Con gli anni 2000 cambia tutto nei caffè filtro
Diventano esasperati, avvicinandosi agli infusi e al tè. Non si va più alla ricerca dei gusti e aromi classici (miele, erba, malto, pane tostato, cereali, biscotti, brioche, caramello, cacao, cioccolato fondente, nocciola, mandorla, noce, liquirizia, vaniglia, gusti balsamici, tabacco, barrique), ma piuttosto di simili a quelli presenti nel tè (rosa, geranio, arancia, fiori di campo, limone, pompelmo, mandarino, albicocca, menta, frutti rossi).

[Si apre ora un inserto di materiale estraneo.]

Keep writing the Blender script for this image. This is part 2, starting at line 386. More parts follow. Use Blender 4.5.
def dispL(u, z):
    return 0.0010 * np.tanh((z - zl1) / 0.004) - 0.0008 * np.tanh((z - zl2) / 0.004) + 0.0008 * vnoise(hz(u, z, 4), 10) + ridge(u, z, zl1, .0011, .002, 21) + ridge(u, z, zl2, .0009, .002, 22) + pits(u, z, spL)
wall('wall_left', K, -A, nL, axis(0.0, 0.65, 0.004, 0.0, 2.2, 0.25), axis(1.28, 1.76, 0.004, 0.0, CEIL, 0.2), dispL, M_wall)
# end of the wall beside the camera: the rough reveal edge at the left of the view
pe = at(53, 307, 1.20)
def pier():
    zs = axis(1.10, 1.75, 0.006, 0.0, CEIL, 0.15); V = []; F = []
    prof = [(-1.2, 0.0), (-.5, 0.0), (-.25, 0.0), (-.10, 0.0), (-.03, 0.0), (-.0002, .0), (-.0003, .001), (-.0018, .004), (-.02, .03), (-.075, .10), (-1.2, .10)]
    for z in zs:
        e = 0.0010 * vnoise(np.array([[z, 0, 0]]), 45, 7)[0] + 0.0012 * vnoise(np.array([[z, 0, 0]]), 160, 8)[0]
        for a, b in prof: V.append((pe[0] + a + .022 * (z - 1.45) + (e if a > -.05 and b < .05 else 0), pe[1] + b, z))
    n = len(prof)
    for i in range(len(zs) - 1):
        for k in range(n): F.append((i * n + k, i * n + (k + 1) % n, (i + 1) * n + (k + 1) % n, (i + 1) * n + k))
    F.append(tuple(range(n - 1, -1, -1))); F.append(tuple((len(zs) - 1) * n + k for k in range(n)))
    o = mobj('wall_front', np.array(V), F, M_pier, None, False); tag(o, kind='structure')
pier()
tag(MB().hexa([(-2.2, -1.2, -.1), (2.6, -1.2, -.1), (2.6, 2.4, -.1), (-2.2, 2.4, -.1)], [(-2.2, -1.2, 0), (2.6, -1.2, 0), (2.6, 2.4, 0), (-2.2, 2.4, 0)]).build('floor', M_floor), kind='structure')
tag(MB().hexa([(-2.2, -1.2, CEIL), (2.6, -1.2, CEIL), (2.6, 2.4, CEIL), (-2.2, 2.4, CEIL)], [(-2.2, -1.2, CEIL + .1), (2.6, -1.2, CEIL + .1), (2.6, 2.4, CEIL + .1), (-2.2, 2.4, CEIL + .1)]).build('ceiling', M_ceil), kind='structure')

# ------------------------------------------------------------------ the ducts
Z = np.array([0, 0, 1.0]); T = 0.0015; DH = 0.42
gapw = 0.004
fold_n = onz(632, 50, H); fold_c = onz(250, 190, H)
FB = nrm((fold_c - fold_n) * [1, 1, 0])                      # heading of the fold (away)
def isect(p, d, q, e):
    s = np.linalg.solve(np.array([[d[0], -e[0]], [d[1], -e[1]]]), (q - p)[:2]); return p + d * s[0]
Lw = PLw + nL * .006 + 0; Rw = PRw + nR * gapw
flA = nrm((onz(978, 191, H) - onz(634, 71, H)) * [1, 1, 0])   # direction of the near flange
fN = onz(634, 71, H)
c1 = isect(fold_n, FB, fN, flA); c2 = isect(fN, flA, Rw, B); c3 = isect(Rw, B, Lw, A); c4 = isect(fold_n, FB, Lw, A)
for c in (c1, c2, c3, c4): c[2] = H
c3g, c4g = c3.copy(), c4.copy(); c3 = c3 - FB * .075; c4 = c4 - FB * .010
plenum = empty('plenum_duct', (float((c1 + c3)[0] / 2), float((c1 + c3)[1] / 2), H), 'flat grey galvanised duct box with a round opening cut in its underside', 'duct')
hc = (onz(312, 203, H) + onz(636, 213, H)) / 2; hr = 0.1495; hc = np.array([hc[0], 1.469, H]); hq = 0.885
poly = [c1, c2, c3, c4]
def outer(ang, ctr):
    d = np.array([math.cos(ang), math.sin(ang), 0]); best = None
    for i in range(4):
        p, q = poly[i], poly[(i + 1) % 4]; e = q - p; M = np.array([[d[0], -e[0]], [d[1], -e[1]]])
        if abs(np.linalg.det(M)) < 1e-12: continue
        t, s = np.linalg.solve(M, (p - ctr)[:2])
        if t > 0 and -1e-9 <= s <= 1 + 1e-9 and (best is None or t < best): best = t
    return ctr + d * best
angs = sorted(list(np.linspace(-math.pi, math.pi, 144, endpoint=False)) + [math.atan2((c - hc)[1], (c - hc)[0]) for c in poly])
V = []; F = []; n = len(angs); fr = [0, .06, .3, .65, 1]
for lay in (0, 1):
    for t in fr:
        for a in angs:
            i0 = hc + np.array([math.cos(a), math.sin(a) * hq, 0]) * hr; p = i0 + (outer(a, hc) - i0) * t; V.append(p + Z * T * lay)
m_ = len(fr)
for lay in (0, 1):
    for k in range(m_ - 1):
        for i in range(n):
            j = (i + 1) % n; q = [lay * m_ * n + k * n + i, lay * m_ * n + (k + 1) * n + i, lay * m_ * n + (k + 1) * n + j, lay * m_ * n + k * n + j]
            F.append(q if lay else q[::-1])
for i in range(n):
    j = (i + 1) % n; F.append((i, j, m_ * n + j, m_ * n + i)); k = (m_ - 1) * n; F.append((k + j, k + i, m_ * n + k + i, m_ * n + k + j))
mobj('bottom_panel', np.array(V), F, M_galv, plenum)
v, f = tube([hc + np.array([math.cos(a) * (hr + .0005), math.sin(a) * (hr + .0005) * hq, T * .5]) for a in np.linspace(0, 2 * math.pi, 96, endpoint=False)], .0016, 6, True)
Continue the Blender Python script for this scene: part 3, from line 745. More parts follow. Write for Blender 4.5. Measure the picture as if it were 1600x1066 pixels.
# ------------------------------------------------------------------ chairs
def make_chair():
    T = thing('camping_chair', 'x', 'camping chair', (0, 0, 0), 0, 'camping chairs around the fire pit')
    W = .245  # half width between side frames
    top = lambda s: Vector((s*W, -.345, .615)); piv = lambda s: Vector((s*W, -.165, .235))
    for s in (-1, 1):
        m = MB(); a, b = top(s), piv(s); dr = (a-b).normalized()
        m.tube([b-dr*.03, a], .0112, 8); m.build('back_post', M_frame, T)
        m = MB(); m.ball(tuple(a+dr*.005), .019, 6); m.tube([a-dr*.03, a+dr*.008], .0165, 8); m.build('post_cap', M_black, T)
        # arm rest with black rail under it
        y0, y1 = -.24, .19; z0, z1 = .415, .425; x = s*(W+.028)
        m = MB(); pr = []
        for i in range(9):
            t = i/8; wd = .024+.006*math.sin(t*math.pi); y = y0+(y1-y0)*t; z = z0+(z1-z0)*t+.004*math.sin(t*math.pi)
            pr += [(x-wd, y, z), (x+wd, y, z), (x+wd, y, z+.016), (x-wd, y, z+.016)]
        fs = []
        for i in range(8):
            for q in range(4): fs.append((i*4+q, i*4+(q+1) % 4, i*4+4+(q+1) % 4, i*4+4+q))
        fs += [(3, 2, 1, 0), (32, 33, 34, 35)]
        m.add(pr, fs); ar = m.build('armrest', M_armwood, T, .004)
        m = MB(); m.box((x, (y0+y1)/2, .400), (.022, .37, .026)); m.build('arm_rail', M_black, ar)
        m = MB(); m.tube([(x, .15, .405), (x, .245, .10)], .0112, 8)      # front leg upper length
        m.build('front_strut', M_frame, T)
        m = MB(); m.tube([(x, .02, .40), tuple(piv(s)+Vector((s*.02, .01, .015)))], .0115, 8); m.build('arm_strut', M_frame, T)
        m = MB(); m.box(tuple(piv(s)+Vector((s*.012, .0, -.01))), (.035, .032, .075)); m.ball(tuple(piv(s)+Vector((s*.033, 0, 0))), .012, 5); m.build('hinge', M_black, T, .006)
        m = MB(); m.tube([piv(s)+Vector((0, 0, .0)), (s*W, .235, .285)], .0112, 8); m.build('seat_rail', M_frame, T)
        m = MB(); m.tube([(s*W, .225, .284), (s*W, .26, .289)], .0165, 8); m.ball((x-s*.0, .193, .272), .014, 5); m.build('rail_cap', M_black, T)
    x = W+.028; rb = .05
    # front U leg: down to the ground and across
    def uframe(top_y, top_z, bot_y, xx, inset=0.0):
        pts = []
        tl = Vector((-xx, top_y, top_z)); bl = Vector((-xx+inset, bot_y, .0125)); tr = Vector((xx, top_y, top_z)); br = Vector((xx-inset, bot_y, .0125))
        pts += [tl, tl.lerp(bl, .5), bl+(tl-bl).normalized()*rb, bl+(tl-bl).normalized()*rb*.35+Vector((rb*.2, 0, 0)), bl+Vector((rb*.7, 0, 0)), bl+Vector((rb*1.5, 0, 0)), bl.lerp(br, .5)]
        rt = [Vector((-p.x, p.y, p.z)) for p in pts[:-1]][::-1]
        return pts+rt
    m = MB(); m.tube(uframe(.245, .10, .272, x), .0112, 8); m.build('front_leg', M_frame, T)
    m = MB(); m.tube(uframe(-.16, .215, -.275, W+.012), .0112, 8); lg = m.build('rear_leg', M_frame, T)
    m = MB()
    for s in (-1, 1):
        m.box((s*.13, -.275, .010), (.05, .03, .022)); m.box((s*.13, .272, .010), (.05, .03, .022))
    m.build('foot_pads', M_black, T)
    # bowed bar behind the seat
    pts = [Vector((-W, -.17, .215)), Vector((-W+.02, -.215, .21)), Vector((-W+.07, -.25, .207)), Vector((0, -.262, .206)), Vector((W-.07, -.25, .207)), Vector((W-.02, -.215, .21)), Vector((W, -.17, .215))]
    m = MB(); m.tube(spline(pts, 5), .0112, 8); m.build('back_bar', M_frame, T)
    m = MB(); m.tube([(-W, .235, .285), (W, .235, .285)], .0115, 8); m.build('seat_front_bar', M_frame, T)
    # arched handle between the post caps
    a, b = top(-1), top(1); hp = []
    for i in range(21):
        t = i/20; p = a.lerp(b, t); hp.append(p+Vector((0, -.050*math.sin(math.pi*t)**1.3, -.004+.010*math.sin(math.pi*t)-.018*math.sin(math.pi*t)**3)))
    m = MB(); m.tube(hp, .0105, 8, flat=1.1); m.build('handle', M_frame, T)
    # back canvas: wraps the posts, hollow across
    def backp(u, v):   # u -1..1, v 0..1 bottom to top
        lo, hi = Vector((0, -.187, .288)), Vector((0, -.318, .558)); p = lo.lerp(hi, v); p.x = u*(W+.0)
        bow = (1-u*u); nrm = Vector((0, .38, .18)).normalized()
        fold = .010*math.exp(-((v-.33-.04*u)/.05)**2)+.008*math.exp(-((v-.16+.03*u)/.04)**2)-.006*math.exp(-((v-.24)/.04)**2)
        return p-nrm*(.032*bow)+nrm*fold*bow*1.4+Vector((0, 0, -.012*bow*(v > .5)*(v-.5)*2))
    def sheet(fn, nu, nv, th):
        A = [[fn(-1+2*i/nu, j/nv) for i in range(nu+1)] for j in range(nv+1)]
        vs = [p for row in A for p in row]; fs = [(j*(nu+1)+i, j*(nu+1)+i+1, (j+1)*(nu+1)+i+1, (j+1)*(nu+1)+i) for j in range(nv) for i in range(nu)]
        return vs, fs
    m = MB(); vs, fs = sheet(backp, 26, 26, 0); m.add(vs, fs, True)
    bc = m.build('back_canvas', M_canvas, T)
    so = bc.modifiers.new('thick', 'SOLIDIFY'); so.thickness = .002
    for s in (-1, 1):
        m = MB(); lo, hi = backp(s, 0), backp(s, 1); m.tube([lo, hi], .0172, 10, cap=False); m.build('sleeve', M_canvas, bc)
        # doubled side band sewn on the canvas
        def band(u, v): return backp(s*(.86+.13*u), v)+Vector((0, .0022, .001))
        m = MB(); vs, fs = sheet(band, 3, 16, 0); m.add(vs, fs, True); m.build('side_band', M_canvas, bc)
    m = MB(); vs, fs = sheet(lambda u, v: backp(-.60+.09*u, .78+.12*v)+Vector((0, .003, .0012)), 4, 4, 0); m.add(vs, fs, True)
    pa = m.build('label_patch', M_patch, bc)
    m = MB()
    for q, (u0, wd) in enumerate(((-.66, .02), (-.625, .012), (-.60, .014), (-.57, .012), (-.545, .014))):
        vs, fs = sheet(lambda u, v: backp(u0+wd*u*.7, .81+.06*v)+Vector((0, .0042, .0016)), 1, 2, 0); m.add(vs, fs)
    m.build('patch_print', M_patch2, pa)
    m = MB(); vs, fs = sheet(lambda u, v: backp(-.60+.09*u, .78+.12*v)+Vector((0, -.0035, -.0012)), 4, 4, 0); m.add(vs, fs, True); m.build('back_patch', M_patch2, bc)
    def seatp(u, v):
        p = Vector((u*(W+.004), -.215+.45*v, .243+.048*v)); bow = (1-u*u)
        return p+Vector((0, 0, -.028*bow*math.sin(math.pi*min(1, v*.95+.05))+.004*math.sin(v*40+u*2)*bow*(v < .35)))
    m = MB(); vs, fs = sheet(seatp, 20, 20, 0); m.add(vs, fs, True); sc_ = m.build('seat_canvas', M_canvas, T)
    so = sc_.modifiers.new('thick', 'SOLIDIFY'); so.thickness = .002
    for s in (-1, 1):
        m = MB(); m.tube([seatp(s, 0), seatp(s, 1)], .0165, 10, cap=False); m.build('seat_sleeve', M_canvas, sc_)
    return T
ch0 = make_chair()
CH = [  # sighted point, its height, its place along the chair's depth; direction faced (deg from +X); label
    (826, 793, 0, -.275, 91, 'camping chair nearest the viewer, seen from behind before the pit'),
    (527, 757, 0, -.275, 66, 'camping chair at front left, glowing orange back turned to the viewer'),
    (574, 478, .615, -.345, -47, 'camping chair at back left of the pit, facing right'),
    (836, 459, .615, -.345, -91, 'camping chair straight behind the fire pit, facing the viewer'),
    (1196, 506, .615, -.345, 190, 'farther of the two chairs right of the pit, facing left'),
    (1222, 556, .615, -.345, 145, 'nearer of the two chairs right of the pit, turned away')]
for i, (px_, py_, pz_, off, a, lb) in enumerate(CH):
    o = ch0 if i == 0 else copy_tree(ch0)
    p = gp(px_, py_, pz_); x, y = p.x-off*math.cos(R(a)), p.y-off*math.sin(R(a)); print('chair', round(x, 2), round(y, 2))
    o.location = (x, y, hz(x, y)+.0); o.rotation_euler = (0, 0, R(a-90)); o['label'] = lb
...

Si inizia a tostare troppo chiaro per ricercare il terroir, scopiazzando il mondo dei vini e creare un disequilibrio. Si ottiene uno sviluppo aromatico molecolare incompleto. Ci si dimentica che i vini sono un prodotto finito, al contrario del caffè. Inoltre, si comincia a copiare tutta la parte dei vini macerati, con la fermentazione del caffè crudo in modo esagerato. Soprattutto, si fermenta in modo non controllato e sperimentale, creando sapori ancora più squilibrati e non costanti nel tempo.
Questo perché il controllo della fermentazione ormai perfezionata nei vini, non è altrettanto consolidata e conosciuta sulla struttura del caffè. Ma lo scopo di questi nuovi caffè è e sempre rimane quella di esser diversi, di stupire e non di creare bevande che possano cambiare le abitudini nelle culture e nel tempo perché appagano il palato.
Un altro cambiamento degli anni 2000: nuove forme di estrazione
Il Clever, nel 2001. Simile al V60 ma una via di mezzo tra il french press e un V60. L’Aeropress, nel 2005, inventato da Alan Atler, l’inventore del frisbee. Lontanamente simile all’espresso perché crea pressione all’acqua che passa tramite il caffè macinato, quale pressione creata non da una pompa elettrica ma da un tampone con pressino. Ha un gusto più pulito del caffè espresso e non così forte come il caffè espresso ma più forte dei caffè filtro a caduta. Spero di essere stato utile a creare maggiore interesse nel mondo dei caffè speciali, caffè espressi di ottima fattura inclusi!